Advertisement

The affirmative action debate

Share

Responding to The Times’ Aug. 16 editorial “Affirming affirmative action,” reader E.G. Rice wrote:

“The 14th Amendment requires each state to provide equal protection under the law to all citizens. The 1964 Civil Rights Act outlawed most forms of discrimination. Affirmative action subjects applicants to different standards based on their race or gender, which makes it unconstitutional.

“In the 2003 ruling that upheld affirmative action, Justice Sandra Day O’Connor suggested that the policy should end within 25 years. What other sound, constructive government policies can you think of that should end in 25 years? And how should we compensate the male, white and Asian Americans who have been robbed of opportunity by this un-American policy?”

Advertisement

Editorial writer Michael McGough responds:

Whether one believes affirmative action violates the 14th Amendment’s equal protection clause depends on whether one believes that the clause is “color-blind” — that is, whether it makes no distinction between laws designed to improve the condition of freed slaves and their descendants and those that penalize that population. The color-blind approach was reaffirmed by Justice Lewis Powell in his opinion in the 1978 Bakke case. It also has been embraced by Chief Justice John G. Roberts Jr.

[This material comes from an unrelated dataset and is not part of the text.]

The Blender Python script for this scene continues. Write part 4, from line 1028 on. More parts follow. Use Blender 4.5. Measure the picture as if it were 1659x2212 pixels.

But another approach to the question — ironically, one based on “original intent,” usually an interpretive theory preferred by conservatives — focuses on Congress’ purpose in approving the 14th Amendment. In a provocative friend-of-the-court brief in a Texas affirmative action case pending before the court, the Constitutional Accountability Center points out: “Far from establishing a constitutional ban on the use of race by the government, the Framers of the 14th Amendment rejected proposals to prohibit all racial classifications by the government. Indeed, the Reconstruction Congress enacted a long list of race-conscious legislation to ensure equality of opportunity to all persons regardless of race.”

As to whether affirmative action violates the Civil Rights Act, Justice John Paul Stevens took that position in the Bakke case. But Powell’s controlling opinion concluded that “Title VI must be held to proscribe only those racial classifications that would violate the Equal Protection Clause or the 5th Amendment.” Powell concluded that while a program of racial quotas would violate the Constitution (and thus Title VI), a state university could consider race as one factor in seeking to assemble a diverse student body. That is current law, reaffirmed by the court in 2003 in a case involving the University of Michigan Law School.

The Times’ editorial suggested that while a diverse educational experience is a legitimate rationale for affirmative action, an even more persuasive reason is to address the “underrepresentation of African Americans in the ranks of the highest-achieving college applicants,” which the editorial said was “ inseparable from this country’s legacy of racial discrimination.” The reader calls affirmative action an “un-American” practice that robs “male, white and Asian Americans” of their opportunity to win places at competitive universities. That argument assumes what it attempts to prove: that any preferences in admission for minority candidates, even those whose grades or test scores may reflect inequalities traceable to a legacy of racial discrimination, are not only illegal but also unfair. That is a respectable position, but not (to us) a persuasive one.